Tuesday, January 26, 2010

The Trouble with TRs

The 30 Second Skinny Scientology's Training Routines often involve pattern spotting. Psychology suggests that is possible that by training someone to be a more adept pattern spotter they may in turn become more superstitious, or in other words come to recognise patterns that aren't really there. This could well be a consequence, intended or otherwise, of the TRs.

For the uninitiated, TRs are the Training Routines that mark the beginning of someone's path in Scientology. The initial routines zero through nine form the basis of the communication course and involve learning how to shout at ashtrays. It has been criticised elsewhere. The troubling aspect for me with these exercises is that they teach one thing while claiming to teach another. Key here is the much touted "bull baiting" which forms TR 0. Here you are supposed to be learning how to deal with someone being openly hostile to you, but the TR is taught using a "buddy" system. Sometimes you are shouted at, and sometimes you do the shouting, so you are not only being trained in resilience, but also how to be abusive. You can see the fruits of these routines in a myriad protest videos! But there is something else that is introduced later on in the TRs that is worth special note.

TR8 (tone 40 on objects) is the famous "shouting at ash trays" routine. The earlier routines have a clear end marker. You pass these TRs when you are able to receive verbal abuse without reaction, or by illiciting the answers you want from your coach. TR8, however, steps into vague. TR8 is to be done until one has a "cognition", being a "sudden realization about oneself having to do with Scientology". And that's all the help you get. You are repeating a semi-meaningless exercise at length until you make a personal realisation. Later training in Scientology will rely on this "repeat until cognition" format, but here, I believe, is its first outing. Why is this a cause for concern? Let's talk pigeons.

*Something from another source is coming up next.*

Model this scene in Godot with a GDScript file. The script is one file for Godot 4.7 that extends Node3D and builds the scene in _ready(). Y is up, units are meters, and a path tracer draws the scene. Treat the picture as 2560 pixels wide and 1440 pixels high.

In 1947, the behavioural psychologist B F Skinner published research that he claimed demonstrated the development of superstitious thinking in pigeons. He kept the birds in cages and at random intervals ran small amounts of grain into them. He noticed that the birds tended to develop rituals based on whatever they, by chance, were doing when the grain was first introduced; 3/4 clockwise turns, for instance. These behaviours would develop despite there being no genuine cause at work, and even more tellingly, the birds would persist in their rituals whether or not it resulted in grain. One could argue that it was Skinner who was making a connection that wasn't there rather than the birds, but the reality remains that this is how we operate with our own superstitions. A date goes well, so we bestow our underwear with magical powers, and continue to wear them on dates, whether or not the dates go well. I had a lucky rabbit's foot, but I lost it.

Now here's where it gets even more interesting. This tendancy towards superstition is linked with our ability to spot patterns; set someone a series of pattern-spotting exercises, and quiz them on their irrational beliefs, and you will find a correlation. This makes a kind of intuitive sense. In order for us to read entrails, we need to recognise something in them. In order to feel as though "someone is trying to tell you something" you need to hear them. Put plainly, superstition involves recognising patterns that aren't there, so the better you are at recognising patterns to begin with, the more likely you are to believe that the patterns you see everywhere are created by some outside force or reality. This is explained in Bruce Hood's wonderfully lucid book SuperSense.

If we take this on board, we are left with a question. If we train someone to become a better pattern-spotter, do they then become more superstitious. I suspect that the curmudgeonly uber-rational will not waver, but those who do not hold fast to a particular ideology would indeed, over time, become more superstitious. They would spot more patterns in the world at large, and come to form superstitious beliefs in order to explain them.

And so back to that training structure. We are told to repeat certain trivial actions over and over and over until we have some kind of realisation about ourselves, about the exercise, about the universe. It makes sense that the cognition should resolve what the exercise is asking of us, that we spot the pattern in it. So one of the potential consequences of the study of Scientology is an increasing reliance on magical thinking at the expense of rational thinking. It would certainly explain some of the conversations I've had with Scientologists!